More than 100 delegate nations questioned Australia’s policies over nearly four hours, including Sweden which pointed out Australia was the only nation in the world to use both offshore processing and mandatory detention.

It comes amid Europe’s refugee crisis and as extra police arrive on Australia’s Christmas Island to restore order to the immigration detention centre in the wake of the death of a detainee.

Australia is also seeking a seat on the Human Rights Council.

Among the other nations to question the Government’s border protection, a representative from Germany urged Australia to review the current asylum seeker arrangements with Nauru and Papua New Guinea.

Ireland recommended a reversal of the recent decision restricting U.N. officials from visiting the Nauru detention centre and Norway urged an improvement and speeding up of immigration processing on the offshore centres.

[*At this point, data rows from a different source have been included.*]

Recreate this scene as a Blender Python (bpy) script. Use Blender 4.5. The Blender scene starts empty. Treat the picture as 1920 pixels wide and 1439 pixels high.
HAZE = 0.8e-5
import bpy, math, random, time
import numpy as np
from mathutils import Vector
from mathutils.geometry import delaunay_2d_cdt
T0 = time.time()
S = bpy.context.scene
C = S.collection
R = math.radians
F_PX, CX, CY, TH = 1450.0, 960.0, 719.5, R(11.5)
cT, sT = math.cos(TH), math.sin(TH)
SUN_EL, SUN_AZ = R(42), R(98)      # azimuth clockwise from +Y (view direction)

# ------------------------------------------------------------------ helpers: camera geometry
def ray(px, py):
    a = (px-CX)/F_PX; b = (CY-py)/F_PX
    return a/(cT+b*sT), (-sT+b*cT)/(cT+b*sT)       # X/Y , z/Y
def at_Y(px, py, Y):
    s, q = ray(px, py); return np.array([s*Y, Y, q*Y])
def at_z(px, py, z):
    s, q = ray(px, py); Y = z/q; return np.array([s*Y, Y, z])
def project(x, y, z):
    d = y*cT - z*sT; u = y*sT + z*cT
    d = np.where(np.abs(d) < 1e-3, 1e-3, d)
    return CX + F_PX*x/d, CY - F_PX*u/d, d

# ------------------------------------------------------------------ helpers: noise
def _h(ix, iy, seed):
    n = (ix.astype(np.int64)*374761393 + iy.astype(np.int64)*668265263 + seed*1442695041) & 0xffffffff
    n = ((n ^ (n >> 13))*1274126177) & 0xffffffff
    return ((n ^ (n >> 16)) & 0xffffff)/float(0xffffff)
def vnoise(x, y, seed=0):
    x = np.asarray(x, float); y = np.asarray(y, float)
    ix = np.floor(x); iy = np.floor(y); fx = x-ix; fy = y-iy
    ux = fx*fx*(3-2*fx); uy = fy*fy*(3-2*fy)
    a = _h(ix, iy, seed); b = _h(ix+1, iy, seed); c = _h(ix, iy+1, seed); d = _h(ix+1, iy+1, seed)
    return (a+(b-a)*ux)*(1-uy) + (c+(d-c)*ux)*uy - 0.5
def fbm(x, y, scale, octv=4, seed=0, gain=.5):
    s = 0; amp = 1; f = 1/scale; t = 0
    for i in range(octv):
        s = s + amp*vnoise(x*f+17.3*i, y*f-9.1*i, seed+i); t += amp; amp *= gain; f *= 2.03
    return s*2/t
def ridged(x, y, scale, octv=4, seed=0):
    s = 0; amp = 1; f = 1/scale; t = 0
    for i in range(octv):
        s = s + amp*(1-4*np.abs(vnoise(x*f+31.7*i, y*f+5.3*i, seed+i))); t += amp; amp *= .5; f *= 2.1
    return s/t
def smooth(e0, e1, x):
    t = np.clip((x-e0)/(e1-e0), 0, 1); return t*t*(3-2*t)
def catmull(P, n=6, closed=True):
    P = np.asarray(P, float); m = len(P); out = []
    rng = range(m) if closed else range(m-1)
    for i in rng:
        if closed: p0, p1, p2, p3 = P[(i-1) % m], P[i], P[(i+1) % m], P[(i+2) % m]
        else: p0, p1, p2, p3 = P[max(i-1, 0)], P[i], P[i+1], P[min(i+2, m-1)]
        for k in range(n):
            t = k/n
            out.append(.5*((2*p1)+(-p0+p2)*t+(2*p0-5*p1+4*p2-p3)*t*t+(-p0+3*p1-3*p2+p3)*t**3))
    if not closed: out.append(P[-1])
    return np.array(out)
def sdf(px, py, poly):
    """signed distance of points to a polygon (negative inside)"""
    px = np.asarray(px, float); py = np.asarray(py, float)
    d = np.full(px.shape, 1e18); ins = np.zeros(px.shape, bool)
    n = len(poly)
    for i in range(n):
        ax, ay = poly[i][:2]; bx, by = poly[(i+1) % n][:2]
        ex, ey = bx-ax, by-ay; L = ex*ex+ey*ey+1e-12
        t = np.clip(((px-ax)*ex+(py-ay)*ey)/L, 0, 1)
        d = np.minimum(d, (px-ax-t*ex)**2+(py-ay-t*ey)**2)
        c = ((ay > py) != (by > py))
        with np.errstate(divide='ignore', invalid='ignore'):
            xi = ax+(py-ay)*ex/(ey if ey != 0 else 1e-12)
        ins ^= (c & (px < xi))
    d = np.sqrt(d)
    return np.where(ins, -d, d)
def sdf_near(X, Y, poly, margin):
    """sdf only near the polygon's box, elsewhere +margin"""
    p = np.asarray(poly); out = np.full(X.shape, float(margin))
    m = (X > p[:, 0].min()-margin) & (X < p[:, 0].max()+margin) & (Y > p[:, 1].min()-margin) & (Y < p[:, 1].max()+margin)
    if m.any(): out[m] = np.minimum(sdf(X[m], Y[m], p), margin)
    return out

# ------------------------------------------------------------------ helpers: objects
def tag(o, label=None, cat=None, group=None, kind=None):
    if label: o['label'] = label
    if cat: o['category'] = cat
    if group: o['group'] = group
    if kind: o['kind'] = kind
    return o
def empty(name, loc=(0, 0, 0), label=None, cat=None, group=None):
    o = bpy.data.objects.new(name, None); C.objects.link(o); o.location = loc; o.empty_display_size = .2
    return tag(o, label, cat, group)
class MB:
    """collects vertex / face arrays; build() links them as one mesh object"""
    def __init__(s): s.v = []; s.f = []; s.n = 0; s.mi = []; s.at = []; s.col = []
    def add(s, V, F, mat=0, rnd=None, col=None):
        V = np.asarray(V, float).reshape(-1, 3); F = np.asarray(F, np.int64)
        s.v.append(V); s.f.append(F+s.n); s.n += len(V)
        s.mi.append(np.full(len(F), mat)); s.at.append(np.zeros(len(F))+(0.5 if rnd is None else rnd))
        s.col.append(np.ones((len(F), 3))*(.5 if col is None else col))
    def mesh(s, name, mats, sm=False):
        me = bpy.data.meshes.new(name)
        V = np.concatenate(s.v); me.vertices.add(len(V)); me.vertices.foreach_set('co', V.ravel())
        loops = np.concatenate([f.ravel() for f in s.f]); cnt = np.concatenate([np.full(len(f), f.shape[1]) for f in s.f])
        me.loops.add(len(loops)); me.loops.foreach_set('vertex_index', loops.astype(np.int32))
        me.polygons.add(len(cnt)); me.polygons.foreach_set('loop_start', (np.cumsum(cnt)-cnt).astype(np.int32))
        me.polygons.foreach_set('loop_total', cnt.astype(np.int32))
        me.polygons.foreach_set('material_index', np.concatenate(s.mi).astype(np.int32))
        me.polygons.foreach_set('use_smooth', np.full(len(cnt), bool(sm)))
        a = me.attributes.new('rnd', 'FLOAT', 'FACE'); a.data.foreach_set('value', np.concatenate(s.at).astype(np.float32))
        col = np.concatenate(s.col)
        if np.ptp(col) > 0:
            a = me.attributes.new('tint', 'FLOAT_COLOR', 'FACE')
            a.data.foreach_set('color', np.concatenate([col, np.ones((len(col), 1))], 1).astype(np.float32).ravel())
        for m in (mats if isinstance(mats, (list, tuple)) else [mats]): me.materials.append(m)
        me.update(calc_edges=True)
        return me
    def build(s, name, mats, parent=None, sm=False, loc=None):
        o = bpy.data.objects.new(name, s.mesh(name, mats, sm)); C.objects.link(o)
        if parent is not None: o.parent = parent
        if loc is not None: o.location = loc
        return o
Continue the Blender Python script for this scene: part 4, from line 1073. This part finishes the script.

Germany, which is itself dealing with hundreds of thousands of Middle Eastern refugees, urged the immediate release of children, families and survivors of torture from detention.

Other countries to raise concern included Britain, the United States, France, Japan, Greece and Egypt.

However, Australia’s representative told the council that the government's border protection policies have "saved many lives at sea" by deterring people smuggler operations.

"Australia's strong border protection measures have played a key role in enabling the government to maintain meaningful and significant humanitarian resettlement and assistance programs," John Reid of the Attorney-General's department said.

Australia also highlighted its plans to resettle 12,000 Syrian and Iraqi refugees over the next 18 months. The families are due to arrive before Christmas.

“On a per capita basis, Australia offers more resettlement places than any other country in the world,” said Australia official Steve McGlynn.

Labor’s immigration spokesman Richard Marles said the international criticism was no surprise.

“Offshore processing should be about processing. It should be about resolving the fate of these people,” he told the ABC.

“It should not be a question of indefinite detention.”

While in Government, Labor toughed Australia’s policies, but reintroducing offshore processing in the centres on Nauru and Papua New Guinea.

“The fact that the government has kept people living in tents on Nauru, which was really a decision not to complete construction of the facility on Nauru, that is an absolute disgrace and worthy of criticism, “Marles said.